Motivated by the possible existence of other universes, with different values for the fundamental constants, this paper considers stellar models in universes where $^8$Be is stable. Many previous authors have noted that stars in our universe would have difficulty producing carbon and other heavy elements in the absence of the well-known $^{12}$C resonance at 7.6 MeV. This resonance is necessary because $^8$Be is unstable in our universe, so that carbon must be produced via the triple alpha reaction to achieve the requisite abundance. Although a moderate change in the energy of the resonance (200 -- 300 keV) will indeed affect carbon production, an even smaller change in the binding energy of beryllium ($\sim100$ keV) would allow $^8$Be to be stable. A stable isotope with $A=8$ would obviate the need for the triple alpha process in general, and the $^{12}$C resonance in particular, for carbon production. This paper explores the possibility that $^8$Be can be stable in other universes. Simple nuclear considerations indicate that bound states can be realized, with binding energy $\sim0.1-1$ MeV, if the fundamental constants vary by a $\sim {\rm few}-10$ percent. In such cases, $^8$Be can be synthesized through helium burning, and $^{12}$C can be produced later through nuclear burning of beryllium.
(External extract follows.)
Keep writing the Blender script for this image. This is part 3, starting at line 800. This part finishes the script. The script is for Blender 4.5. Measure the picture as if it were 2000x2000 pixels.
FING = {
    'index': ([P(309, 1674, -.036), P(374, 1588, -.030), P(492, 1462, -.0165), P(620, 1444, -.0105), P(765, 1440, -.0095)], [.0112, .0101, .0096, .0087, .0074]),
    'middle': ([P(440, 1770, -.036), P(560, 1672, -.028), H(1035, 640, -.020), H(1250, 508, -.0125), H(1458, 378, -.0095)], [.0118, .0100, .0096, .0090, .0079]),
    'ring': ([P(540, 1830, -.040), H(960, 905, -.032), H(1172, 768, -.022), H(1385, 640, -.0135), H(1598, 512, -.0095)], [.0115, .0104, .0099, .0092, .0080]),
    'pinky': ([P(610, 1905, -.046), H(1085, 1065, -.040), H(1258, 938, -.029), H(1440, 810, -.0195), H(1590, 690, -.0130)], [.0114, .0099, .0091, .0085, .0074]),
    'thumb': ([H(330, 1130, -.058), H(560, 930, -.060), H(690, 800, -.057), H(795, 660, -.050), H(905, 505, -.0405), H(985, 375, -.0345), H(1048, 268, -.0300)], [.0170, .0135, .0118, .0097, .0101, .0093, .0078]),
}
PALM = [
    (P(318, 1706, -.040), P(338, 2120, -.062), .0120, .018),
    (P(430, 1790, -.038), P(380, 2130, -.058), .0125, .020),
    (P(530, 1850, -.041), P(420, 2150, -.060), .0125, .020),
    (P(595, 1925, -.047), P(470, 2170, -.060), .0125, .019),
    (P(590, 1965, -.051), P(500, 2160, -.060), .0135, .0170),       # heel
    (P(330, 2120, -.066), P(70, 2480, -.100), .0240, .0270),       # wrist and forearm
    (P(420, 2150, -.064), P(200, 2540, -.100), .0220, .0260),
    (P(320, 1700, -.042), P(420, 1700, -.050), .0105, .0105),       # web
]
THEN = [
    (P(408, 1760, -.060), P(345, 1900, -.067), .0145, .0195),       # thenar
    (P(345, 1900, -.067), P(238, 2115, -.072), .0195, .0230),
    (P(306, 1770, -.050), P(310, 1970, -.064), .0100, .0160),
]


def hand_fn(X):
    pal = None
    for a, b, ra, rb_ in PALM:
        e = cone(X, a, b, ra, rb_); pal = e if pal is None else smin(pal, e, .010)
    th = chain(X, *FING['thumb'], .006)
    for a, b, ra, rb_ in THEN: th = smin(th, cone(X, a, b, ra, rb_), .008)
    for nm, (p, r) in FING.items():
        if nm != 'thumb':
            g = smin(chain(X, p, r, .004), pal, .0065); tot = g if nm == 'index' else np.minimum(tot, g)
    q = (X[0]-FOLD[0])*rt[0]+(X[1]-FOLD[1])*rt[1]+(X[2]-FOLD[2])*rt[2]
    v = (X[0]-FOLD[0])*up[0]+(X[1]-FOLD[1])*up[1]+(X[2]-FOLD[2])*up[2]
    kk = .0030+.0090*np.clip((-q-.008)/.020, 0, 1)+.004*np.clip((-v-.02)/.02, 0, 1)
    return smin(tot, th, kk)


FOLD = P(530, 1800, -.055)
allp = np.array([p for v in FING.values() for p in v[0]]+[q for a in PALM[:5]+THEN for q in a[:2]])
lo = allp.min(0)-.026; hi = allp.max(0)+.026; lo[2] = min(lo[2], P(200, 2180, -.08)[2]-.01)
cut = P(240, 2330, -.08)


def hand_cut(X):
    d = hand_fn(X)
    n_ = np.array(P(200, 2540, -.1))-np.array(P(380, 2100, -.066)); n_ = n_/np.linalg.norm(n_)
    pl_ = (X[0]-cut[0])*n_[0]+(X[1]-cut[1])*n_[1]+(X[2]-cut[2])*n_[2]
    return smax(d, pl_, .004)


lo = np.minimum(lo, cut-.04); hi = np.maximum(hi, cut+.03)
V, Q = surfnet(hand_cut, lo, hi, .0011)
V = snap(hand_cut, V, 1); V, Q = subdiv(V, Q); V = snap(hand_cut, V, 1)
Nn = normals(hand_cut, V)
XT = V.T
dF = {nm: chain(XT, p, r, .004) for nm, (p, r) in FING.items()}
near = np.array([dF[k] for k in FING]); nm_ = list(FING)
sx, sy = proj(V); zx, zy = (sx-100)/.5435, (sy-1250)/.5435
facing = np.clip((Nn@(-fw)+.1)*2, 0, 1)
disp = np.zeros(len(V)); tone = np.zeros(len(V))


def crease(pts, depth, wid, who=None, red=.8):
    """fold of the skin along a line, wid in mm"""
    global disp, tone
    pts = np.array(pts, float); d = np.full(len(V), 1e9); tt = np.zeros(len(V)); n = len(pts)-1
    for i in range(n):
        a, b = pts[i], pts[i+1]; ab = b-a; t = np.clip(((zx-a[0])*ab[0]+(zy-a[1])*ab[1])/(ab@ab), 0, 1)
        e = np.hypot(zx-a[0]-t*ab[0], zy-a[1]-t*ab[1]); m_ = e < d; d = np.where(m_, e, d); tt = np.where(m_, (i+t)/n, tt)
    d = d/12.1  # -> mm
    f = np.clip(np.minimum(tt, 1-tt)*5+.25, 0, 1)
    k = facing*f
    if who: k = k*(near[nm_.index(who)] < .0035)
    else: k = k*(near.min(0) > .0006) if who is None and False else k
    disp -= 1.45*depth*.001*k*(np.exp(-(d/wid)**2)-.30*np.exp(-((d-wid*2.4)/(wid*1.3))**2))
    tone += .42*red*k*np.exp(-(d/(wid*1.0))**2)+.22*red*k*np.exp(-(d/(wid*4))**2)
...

This paper focuses on stellar models that burn helium into beryllium; once the universe in question has a supply of stable beryllium, carbon production can take place during subsequent evolution in the same star or in later stellar generations. Using both a semi-analytic stellar structure model as well as a state-of-the-art stellar evolution code, we find that viable stellar configurations that produce beryllium exist over a wide range of parameter space. Finally, we demonstrate that carbon can be produced during later evolutionary stages.